Aim of the exercise: Starting at the first line of the listing below, retype each line up to and including the one that contains "col = scene.collection". Leave pictures out.

Dataset section:
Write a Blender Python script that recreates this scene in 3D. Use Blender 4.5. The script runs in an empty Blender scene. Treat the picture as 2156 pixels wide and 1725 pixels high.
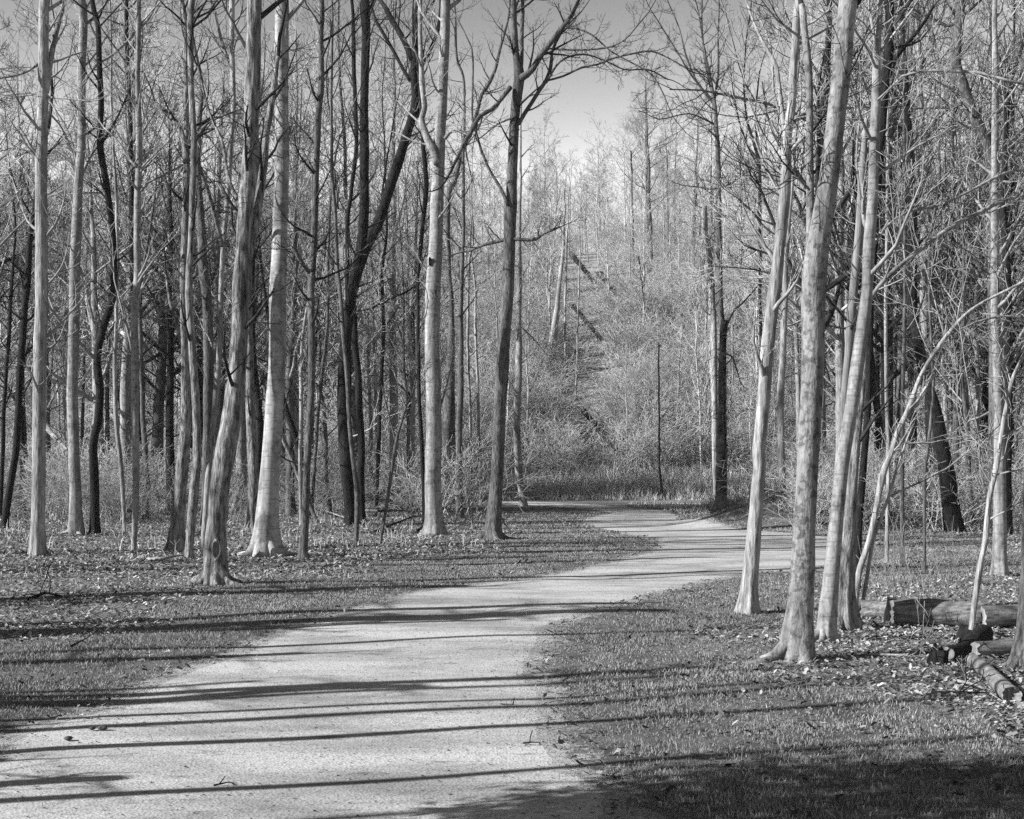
import bpy, math, random
import numpy as np
from mathutils import Vector, geometry

random.seed(11)
rng = np.random.default_rng(11)
R = math.radians
scene = bpy.context.scene
col = scene.collection

# ------------------------------------------------------------------ camera
F, CX, HY, H = 2994.0, 1078.0, 975.0, 1.6      # focal length, centre, horizon (in units of a 2156 wide picture), eye height
cam_d = bpy.data.cameras.new('camera')
cam = bpy.data.objects.new('camera', cam_d)
col.objects.link(cam)
cam.location = (0, 0, H)
cam.rotation_euler = (R(90), 0, 0)
cam_d.sensor_width = 36
cam_d.lens = 50
cam_d.shift_y = (HY - 862.5) / 2156.0
cam_d.clip_start = 0.1
cam_d.clip_end = 6000
scene.camera = cam

# ------------------------------------------------------------------ light
SUN_EL, SUN_AZ = 29.0, 17.0                    # elevation; angle of the shadows forward of due right
sdir = Vector((math.cos(R(SUN_AZ)) * math.cos(R(SUN_EL)), math.sin(R(SUN_AZ)) * math.cos(R(SUN_EL)), -math.sin(R(SUN_EL))))
sl = bpy.data.lights.new('sun', 'SUN')
sl.energy = 5.0
sl.angle = R(0.5)
sl.color = (1, 1, 1)
so = bpy.data.objects.new('sun', sl)
so.rotation_euler = sdir.to_track_quat('-Z', 'Y').to_euler()
col.objects.link(so)

w = bpy.data.worlds.new('World')
scene.world = w
w.use_nodes = True
nt = w.node_tree
bg = nt.nodes['Background']
sky = nt.nodes.new('ShaderNodeTexSky')
sky.sky_type = 'NISHITA'
sky.sun_disc = False
sky.sun_elevation = R(SUN_EL)
sky.sun_rotation = R(270 - SUN_AZ)
sky.dust_density = 0.0
sep = nt.nodes.new('ShaderNodeSeparateColor')
nt.links.new(sky.outputs[0], sep.inputs[0])    # black and white film behind a red filter
cur = nt.nodes.new('ShaderNodeMath'); cur.operation = 'MINIMUM'; cur.inputs[1].default_value = 2.4
pw_ = nt.nodes.new('ShaderNodeMath'); pw_.operation = 'POWER'; pw_.inputs[1].default_value = 2.8
sc_ = nt.nodes.new('ShaderNodeMath'); sc_.operation = 'MULTIPLY'; sc_.inputs[1].default_value = .3
nt.links.new(sep.outputs[0], cur.inputs[0]); nt.links.new(cur.outputs[0], pw_.inputs[0]); nt.links.new(pw_.outputs[0], sc_.inputs[0])
nt.links.new(sc_.outputs[0], bg.inputs[0])
bg.inputs[1].default_value = 0.13

vs = scene.view_settings
vs.view_transform = 'Standard'
vs.look = 'None'
vs.exposure = 1.1
vs.gamma = 1.0
scene.render.film_transparent = False
scene.cycles.max_bounces = 4
scene.cycles.diffuse_bounces = 1
scene.cycles.use_denoising = False

# ------------------------------------------------------------------ helpers
def at(x, y, d):
    return ((x - CX) * d / F, d, H - (y - HY) * d / F)

def gd(y):
    return F * H / (y - HY)

def sm(a, b, v):
    t = np.clip((v - a) / (b - a), 0, 1)
    return t * t * (3 - 2 * t)

def gz(x, y):
    x = np.asarray(x, float); y = np.asarray(y, float)
    far = sm(14, 40, y)
    z = 0.012 * np.sin(x * 1.9 + 0.4 * y) * np.sin(y * 1.3 + 1) + 0.02 * np.sin(x * .6 + 2) * np.sin(y * .5)
    z = z * (1 - sm(24, 40, y))
    z = z + 0.12 * sm(7, 16, np.abs(x)) * np.sin(x * .31 + y * .17)
    z = z + .62 * np.exp(-(((x - 6.9) / 1.9) ** 2 + ((y - 36.5) / 1.6) ** 2)) * (1 + .15 * np.sin(x * 3.1) * np.sin(y * 2.7))
    h = np.maximum(y - 66 + 2.5 * np.sin(x * .05), 0)
    rise = np.where(h < 8, h * h / 16 * .62, (h - 4) * .62)
    z = z + 26 * (1 - np.exp(-np.minimum(rise, 70) / 26)) * (1 + .06 * np.sin(x * .045) + .03 * np.sin(x * .11 + 1))
    return z

def mesh_np(name, V, quads=None, tris=None, mat=None, smooth=True):
    me = bpy.data.meshes.new(name)
    V = np.asarray(V, np.float32).reshape(-1, 3)
    nq = 0 if quads is None else len(quads)
    ntr = 0 if tris is None else len(tris)
    me.vertices.add(len(V)); me.vertices.foreach_set('co', V.ravel())
    li = []
    if nq: li.append(np.asarray(quads, np.int32).ravel())
    if ntr: li.append(np.asarray(tris, np.int32).ravel())
    li = np.concatenate(li)
    me.loops.add(len(li)); me.loops.foreach_set('vertex_index', li)
    me.polygons.add(nq + ntr)
    st = np.concatenate([np.arange(nq) * 4, nq * 4 + np.arange(ntr) * 3]).astype(np.int32)
    me.polygons.foreach_set('loop_start', st)
    me.update(calc_edges=True)
    me.polygons.foreach_set('use_smooth', np.full(nq + ntr, smooth))
    if mat: me.materials.append(mat)
    me.validate()
    return me

def link(name, me, parent=None, loc=None):
    o = bpy.data.objects.new(name, me)
    col.objects.link(o)
    if parent: o.parent = parent
    if loc is not None: o.location = loc
    return o

def tag(o, label=None, cat=None, group=None, kind=None):
    if label: o['label'] = label
    if cat: o['category'] = cat
    if group: o['group'] = group
    if kind: o['kind'] = kind
    return o

def thing(name, label, cat, loc=(0, 0, 0), group=None):
    o = bpy.data.objects.new(name, None)
    o.empty_display_size = .2
    col.objects.link(o); o.location = loc
    return tag(o, label, cat, group)

class Tubes:
    """collects poly-lines with radii; arrays() turns them all into tubes at once"""
    def __init__(s): s.g = {}
    def add(s, pts, rad, sides=3):
        s.g.setdefault((len(pts), sides), []).append((pts, rad))
    def arrays(s):
        Vs, Q, off = [], [], 0
        for (n, k), L in s.g.items():
            P = np.array([a for a, _ in L], float); Rr = np.array([b for _, b in L], float)
            K = len(L)
            t = np.gradient(P, axis=1)
            t /= np.linalg.norm(t, axis=2, keepdims=True) + 1e-9
            m = t.mean(axis=1)
            ref = np.zeros((K, 3)); ref[np.arange(K), np.argmin(np.abs(m), axis=1)] = 1
            u = np.cross(t, ref[:, None, :]); u /= np.linalg.norm(u, axis=2, keepdims=True) + 1e-9
            v = np.cross(t, u)
            a = np.arange(k) * 2 * math.pi / k
            V = P[:, :, None, :] + Rr[:, :, None, None] * (u[:, :, None, :] * np.cos(a)[None, None, :, None] + v[:, :, None, :] * np.sin(a)[None, None, :, None])
            Vs.append(V.reshape(-1, 3))
            i = np.arange(n - 1)[:, None] * k; j = np.arange(k)[None, :]; j2 = (j + 1) % k
            q = np.stack([i + j, i + j2, i + k + j2, i + k + j], -1).reshape(-1, 4)
            Q.append((q[None] + (np.arange(K) * n * k)[:, None, None]).reshape(-1, 4) + off)
            off += K * n * k
        return np.concatenate(Vs), np.concatenate(Q)
    def build(s, name, mat, parent=None, origin=(0, 0, 0)):
        V, Q = s.arrays()
        return link(name, mesh_np(name, V - np.array(origin), Q, mat=mat), parent)

def rnd(a, b): return random.uniform(a, b)

def norm(v):
    l = math.sqrt(v[0] ** 2 + v[1] ** 2 + v[2] ** 2) + 1e-9
    return (v[0] / l, v[1] / l, v[2] / l)

def perp(d):
    a = (rnd(-1, 1), rnd(-1, 1), rnd(-1, 1))
    k = a[0] * d[0] + a[1] * d[1] + a[2] * d[2]
    return norm((a[0] - k * d[0], a[1] - k * d[1], a[2] - k * d[2]))

def grow(T, p, d, L, r, lev, up=.12, kids=(6, 5, 4, 3), wig=.22, rmin=.0035, ang=(.6, 1.05), ratio=(.4, .65), spread=1.0):
    """a branch with its twigs"""
    n = 6 if L > .8 else (5 if L > .35 else 4)
    s = L / (n - 1)
    pts = [p]; rad = [max(r, rmin)]; dirs = [d]
    for i in range(1, n):
        d = norm((d[0] + rnd(-wig, wig), d[1] + rnd(-wig, wig), d[2] + rnd(-wig, wig) + up))
        p = (p[0] + d[0] * s, p[1] + d[1] * s, p[2] + d[2] * s)
        pts.append(p); dirs.append(d)
        rad.append(max(r * (1 - .72 * i / (n - 1)), rmin))
    T.add(pts, rad, 5 if r > .02 else 3)
    if lev > 0:
        k = kids[min(len(kids) - 1, len(kids) - lev)] if lev <= len(kids) else kids[0]
        for j in range(k):
            f = (.25 + .75 * (j + rnd(0, 1)) / k) * (n - 1)
            i = min(int(f), n - 2); a = f - i
            q = tuple(pts[i][c] * (1 - a) + pts[i + 1][c] * a for c in range(3))
            b = dirs[i + 1]; e = perp(b); th = rnd(*ang)
            nd = norm(tuple(b[c] * math.cos(th) + e[c] * math.sin(th) for c in range(3)))
            grow(T, q, nd, L * rnd(*ratio) * (1.15 - .45 * f / (n - 1)), max(rad[i] * rnd(.4, .62), rmin), lev - 1, up, kids, wig, rmin, ang, ratio)
    return pts, rad, dirs

def vnoise(u, v, per, seed):
    """value noise, periodic in u"""
    g = np.random.default_rng(seed).random((per, 512))
    ui = np.floor(u).astype(int); vi = np.floor(v).astype(int)
    fu = u - ui; fv = v - vi
    fu = fu * fu * (3 - 2 * fu); fv = fv * fv * (3 - 2 * fv)
    a = g[ui % per, vi % 512]; b = g[(ui + 1) % per, vi % 512]; c = g[ui % per, (vi + 1) % 512]; d = g[(ui + 1) % per, (vi + 1) % 512]
    return (a * (1 - fu) + b * fu) * (1 - fv) + (c * (1 - fu) + d * fu) * fv - .5

def resample(P, Rr, step):
    P = np.array(P, float); Rr = np.array(Rr, float)
    out, ro = [], []
    n = len(P)
    for i in range(n - 1):
        p0 = P[max(i - 1, 0)]; p1 = P[i]; p2 = P[i + 1]; p3 = P[min(i + 2, n - 1)]
        m = max(1, int(np.linalg.norm(p2 - p1) / step))
        for k in range(m):
            t = k / m
            out.append(.5 * ((2 * p1) + (-p0 + p2) * t + (2 * p0 - 5 * p1 + 4 * p2 - p3) * t * t + (-p0 + 3 * p1 - 3 * p2 + p3) * t ** 3))
            tt = t * t * (3 - 2 * t)
            ro.append(Rr[i] * (1 - tt) + Rr[i + 1] * tt)
    out.append(P[-1]); ro.append(Rr[-1])
    return np.array(out), np.array(ro)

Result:
Write a Blender Python script that recreates this scene in 3D. Use Blender 4.5. The script runs in an empty Blender scene. Treat the picture as 2156 pixels wide and 1725 pixels high.
import bpy, math, random
import numpy as np
from mathutils import Vector, geometry

random.seed(11)
rng = np.random.default_rng(11)
R = math.radians
scene = bpy.context.scene
col = scene.collection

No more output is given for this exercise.